=== Source data ===

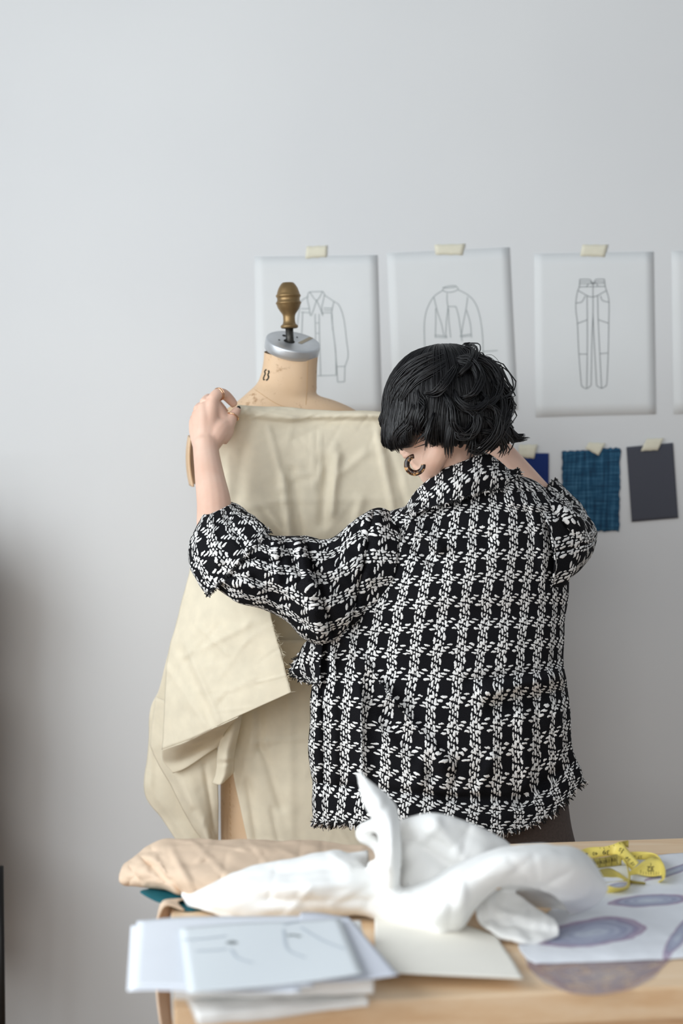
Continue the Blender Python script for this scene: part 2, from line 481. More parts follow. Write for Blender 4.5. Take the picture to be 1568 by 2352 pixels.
M = dict(
    wall=wall_mat(),
    floor=wood_mat('floorboards', rgb(150, 120, 92), rgb(168, 138, 108), rgb(180, 150, 120)),
    table=wood_mat('oak_veneer', rgb(228, 190, 148), rgb(238, 206, 168), rgb(244, 217, 184)),
    muslin=cloth('cream_muslin', rgb(243, 233, 210), trans=.2),
    tweed=tweed('black_white_tweed'),
    skin=skin_mat(), form=form_mat(),
    inside=plain('form_inside', rgb(150, 118, 80), .8, nscale=30, namt=.2),
    alu=plain('brushed_aluminium', rgb(204, 207, 210), .42, .75, nscale=20, namt=.1, bump=.1),
    iron=plain('dark_iron', rgb(70, 68, 64), .45, .8, nscale=120, namt=.3),
    brass=plain('gold_paint', rgb(142, 116, 78), .40, .6, nscale=35, namt=.22, bump=.15, bscale=120),
    hole=plain('dark_hole', rgb(24, 22, 20), .9),
    tapewood=plain('masking_strip', rgb(170, 158, 138), .7),
    ink=plain('black_ink', rgb(28, 30, 26), .8),
    stitch=plain('stitch_thread', rgb(196, 160, 116), .9),
    paper=plain('tracing_paper', rgb(228, 230, 230), .8, nscale=6, namt=.02),
    pencil=plain('pencil_line', rgb(152, 160, 160), .9),
    pencild=plain('dark_pencil_line', rgb(134, 139, 140), .9),
    tape=plain('masking_tape', rgb(232, 227, 206), .75, nscale=60, namt=.04),
    tapedim=plain('masking_tape_dim', rgb(206, 202, 184), .75, nscale=60, namt=.04),
    navy=plain('navy_cloth', rgb(4, 40, 106), .85, nscale=300, namt=.12, bump=.2),
    slate=plain('slate_cloth', rgb(74, 76, 86), .85, nscale=300, namt=.08, bump=.2),
    slub=crosshatch_mat(),
    tan=cloth('tan_cloth', rgb(228, 203, 178), trans=.0, bump=.3),
    teal=plain('teal_cloth', rgb(0, 96, 108), .75, nscale=60, namt=.15),
    white=cloth('white_crepe', rgb(251, 251, 249), trans=.06, bump=.1, namt=.01),
    cream=cloth('cream_card', rgb(246, 242, 232), trans=.0, namt=.01, bump=.05),
    sheetm=plain('white_paper', rgb(232, 236, 243), .7, nscale=8, namt=.015),
    hairm=plain('black_hair', rgb(12, 11, 14), .40, nscale=60, namt=.3, spec=.45),
    gold=plain('rose_gold', rgb(226, 182, 146), .2, 1.0),
    nail=plain('black_nail', rgb(26, 20, 20), .25),
    eye=plain('eye_white', rgb(230, 226, 220), .3),
    trouser=plain('taupe_wool', rgb(84, 74, 70), .9, nscale=200, namt=.15),
    shoe=plain('black_leather', rgb(26, 24, 24), .45),
    black=plain('black_metal', rgb(16, 16, 18), .5),
    shade_coat=plain('shade_coat_brown', rgb(98, 78, 56), .95, nscale=40, namt=.2),
    yellow=plain('yellow_tape', rgb(236, 216, 112), .45, nscale=30, namt=.06),
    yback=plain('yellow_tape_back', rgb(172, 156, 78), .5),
)
def tort_mat():
    k = NT('tortoiseshell'); k.b.inputs['Roughness'].default_value = .2
    v = k.noise(120, 2, k.obj(), 1.0).outputs['Fac']
    k.l(k.ramp(v, [(.44, rgb(30, 16, 10)), (.52, rgb(60, 32, 18)), (.6, rgb(206, 156, 104))]), k.b.inputs['Base Color'])
    return k.m
M['tort'] = tort_mat()
# ------------------------------------------------------------------ room
WY = 3.78
struct(mesh('wall_back', *box((0.6, WY + .05, 1.6), (5.2, .1, 3.2))[:2], M['wall'], smooth=False))
struct(mesh('floor', *box((0.6, .9, -.05), (5.2, 6.1, .1))[:2], M['floor'], smooth=False))
# left wall with the tall window that lights the room
LX = -1.75
parts = [box((LX, .9, .5), (.12, 6.1, 1.0)), box((LX, .9, 3.05), (.12, 6.1, .3)), box((LX, 3.42, 1.95), (.12, 1.06, 1.9)), box((LX, -1.15, 1.95), (.12, 2.0, 1.9))]
v, f, _ = merge(parts)
struct(mesh('wall_left', v, f, M['wall'], smooth=False))
parts = [box((LX, 1.37, 1.02), (.16, 3.04, .04)), box((LX, 1.37, 2.88), (.08, 3.04, .04)), box((LX, -.13, 1.95), (.08, .04, 1.9)), box((LX, 2.87, 1.95), (.08, .04, 1.9)), box((LX, 1.37, 1.95), (.06, .05, 1.9))]
v, f, _ = merge(parts)
struct(mesh('window_1', v, f, M['wall'], smooth=False))

# ------------------------------------------------------------------ table
a68 = math.radians(6.8)
E1 = np.array([math.cos(a68), math.sin(a68), 0]); E2 = np.array([-math.sin(a68), math.cos(a68), 0])
TA = np.array([-.2176, 1.943, 0])
def tbl(u, v, z): return TA + E1 * u + E2 * v + np.array([0, 0, z])
AX = np.array([E1, E2, [0, 0, 1.0]])
TW, TD = 1.5, .737
table = empty('work_table', tuple(tbl(TW / 2, TD / 2, 0)))
tag(table, 'pale oak work table covered with fabrics and papers in front of the person', 'table')
def tpart(name, c, s, mat=None):
    o = mesh(name, *box(c, s, AX)[:2], mat or M['table'], smooth=False); keep(o, table); bevel(o, .003); return o
tpart('tabletop', tbl(TW / 2, TD / 2, TZ - .0225), (TW, TD, .045))
tpart('apron', tbl(TW / 2, TD - .05, TZ - .08), (TW - .1, .02, .07))
tpart('apron', tbl(TW / 2, .05, TZ - .08), (TW - .1, .02, .07))
for u in (.05, TW - .05):
    for w in (.05, TD - .05):
        tpart('leg', tbl(u, w, (TZ - .045) / 2), (.055, .055, TZ - .045))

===

* **Description of the task**: Give an exact copy of the material, leaving out every picture.

* **Result for this exercise**:
Continue the Blender Python script for this scene: part 2, from line 481. More parts follow. Write for Blender 4.5. Take the picture to be 1568 by 2352 pixels.
M = dict(
    wall=wall_mat(),
    floor=wood_mat('floorboards', rgb(150, 120, 92), rgb(168, 138, 108), rgb(180, 150, 120)),
    table=wood_mat('oak_veneer', rgb(228, 190, 148), rgb(238, 206, 168), rgb(244, 217, 184)),
    muslin=cloth('cream_muslin', rgb(243, 233, 210), trans=.2),
    tweed=tweed('black_white_tweed'),
    skin=skin_mat(), form=form_mat(),
    inside=plain('form_inside', rgb(150, 118, 80), .8, nscale=30, namt=.2),
    alu=plain('brushed_aluminium', rgb(204, 207, 210), .42, .75, nscale=20, namt=.1, bump=.1),
    iron=plain('dark_iron', rgb(70, 68, 64), .45, .8, nscale=120, namt=.3),
    brass=plain('gold_paint', rgb(142, 116, 78), .40, .6, nscale=35, namt=.22, bump=.15, bscale=120),
    hole=plain('dark_hole', rgb(24, 22, 20), .9),
    tapewood=plain('masking_strip', rgb(170, 158, 138), .7),
    ink=plain('black_ink', rgb(28, 30, 26), .8),
    stitch=plain('stitch_thread', rgb(196, 160, 116), .9),
    paper=plain('tracing_paper', rgb(228, 230, 230), .8, nscale=6, namt=.02),
    pencil=plain('pencil_line', rgb(152, 160, 160), .9),
    pencild=plain('dark_pencil_line', rgb(134, 139, 140), .9),
    tape=plain('masking_tape', rgb(232, 227, 206), .75, nscale=60, namt=.04),
    tapedim=plain('masking_tape_dim', rgb(206, 202, 184), .75, nscale=60, namt=.04),
    navy=plain('navy_cloth', rgb(4, 40, 106), .85, nscale=300, namt=.12, bump=.2),
    slate=plain('slate_cloth', rgb(74, 76, 86), .85, nscale=300, namt=.08, bump=.2),
    slub=crosshatch_mat(),
    tan=cloth('tan_cloth', rgb(228, 203, 178), trans=.0, bump=.3),
    teal=plain('teal_cloth', rgb(0, 96, 108), .75, nscale=60, namt=.15),
    white=cloth('white_crepe', rgb(251, 251, 249), trans=.06, bump=.1, namt=.01),
    cream=cloth('cream_card', rgb(246, 242, 232), trans=.0, namt=.01, bump=.05),
    sheetm=plain('white_paper', rgb(232, 236, 243), .7, nscale=8, namt=.015),
    hairm=plain('black_hair', rgb(12, 11, 14), .40, nscale=60, namt=.3, spec=.45),
    gold=plain('rose_gold', rgb(226, 182, 146), .2, 1.0),
    nail=plain('black_nail', rgb(26, 20, 20), .25),
    eye=plain('eye_white', rgb(230, 226, 220), .3),
    trouser=plain('taupe_wool', rgb(84, 74, 70), .9, nscale=200, namt=.15),
    shoe=plain('black_leather', rgb(26, 24, 24), .45),
    black=plain('black_metal', rgb(16, 16, 18), .5),
    shade_coat=plain('shade_coat_brown', rgb(98, 78, 56), .95, nscale=40, namt=.2),
    yellow=plain('yellow_tape', rgb(236, 216, 112), .45, nscale=30, namt=.06),
    yback=plain('yellow_tape_back', rgb(172, 156, 78), .5),
)
def tort_mat():
    k = NT('tortoiseshell'); k.b.inputs['Roughness'].default_value = .2
    v = k.noise(120, 2, k.obj(), 1.0).outputs['Fac']
    k.l(k.ramp(v, [(.44, rgb(30, 16, 10)), (.52, rgb(60, 32, 18)), (.6, rgb(206, 156, 104))]), k.b.inputs['Base Color'])
    return k.m
M['tort'] = tort_mat()
# ------------------------------------------------------------------ room
WY = 3.78
struct(mesh('wall_back', *box((0.6, WY + .05, 1.6), (5.2, .1, 3.2))[:2], M['wall'], smooth=False))
struct(mesh('floor', *box((0.6, .9, -.05), (5.2, 6.1, .1))[:2], M['floor'], smooth=False))
# left wall with the tall window that lights the room
LX = -1.75
parts = [box((LX, .9, .5), (.12, 6.1, 1.0)), box((LX, .9, 3.05), (.12, 6.1, .3)), box((LX, 3.42, 1.95), (.12, 1.06, 1.9)), box((LX, -1.15, 1.95), (.12, 2.0, 1.9))]
v, f, _ = merge(parts)
struct(mesh('wall_left', v, f, M['wall'], smooth=False))
parts = [box((LX, 1.37, 1.02), (.16, 3.04, .04)), box((LX, 1.37, 2.88), (.08, 3.04, .04)), box((LX, -.13, 1.95), (.08, .04, 1.9)), box((LX, 2.87, 1.95), (.08, .04, 1.9)), box((LX, 1.37, 1.95), (.06, .05, 1.9))]
v, f, _ = merge(parts)
struct(mesh('window_1', v, f, M['wall'], smooth=False))

# ------------------------------------------------------------------ table
a68 = math.radians(6.8)
E1 = np.array([math.cos(a68), math.sin(a68), 0]); E2 = np.array([-math.sin(a68), math.cos(a68), 0])
TA = np.array([-.2176, 1.943, 0])
def tbl(u, v, z): return TA + E1 * u + E2 * v + np.array([0, 0, z])
AX = np.array([E1, E2, [0, 0, 1.0]])
TW, TD = 1.5, .737
table = empty('work_table', tuple(tbl(TW / 2, TD / 2, 0)))
tag(table, 'pale oak work table covered with fabrics and papers in front of the person', 'table')
def tpart(name, c, s, mat=None):
    o = mesh(name, *box(c, s, AX)[:2], mat or M['table'], smooth=False); keep(o, table); bevel(o, .003); return o
tpart('tabletop', tbl(TW / 2, TD / 2, TZ - .0225), (TW, TD, .045))
tpart('apron', tbl(TW / 2, TD - .05, TZ - .08), (TW - .1, .02, .07))
tpart('apron', tbl(TW / 2, .05, TZ - .08), (TW - .1, .02, .07))
for u in (.05, TW - .05):
    for w in (.05, TD - .05):
        tpart('leg', tbl(u, w, (TZ - .045) / 2), (.055, .055, TZ - .045))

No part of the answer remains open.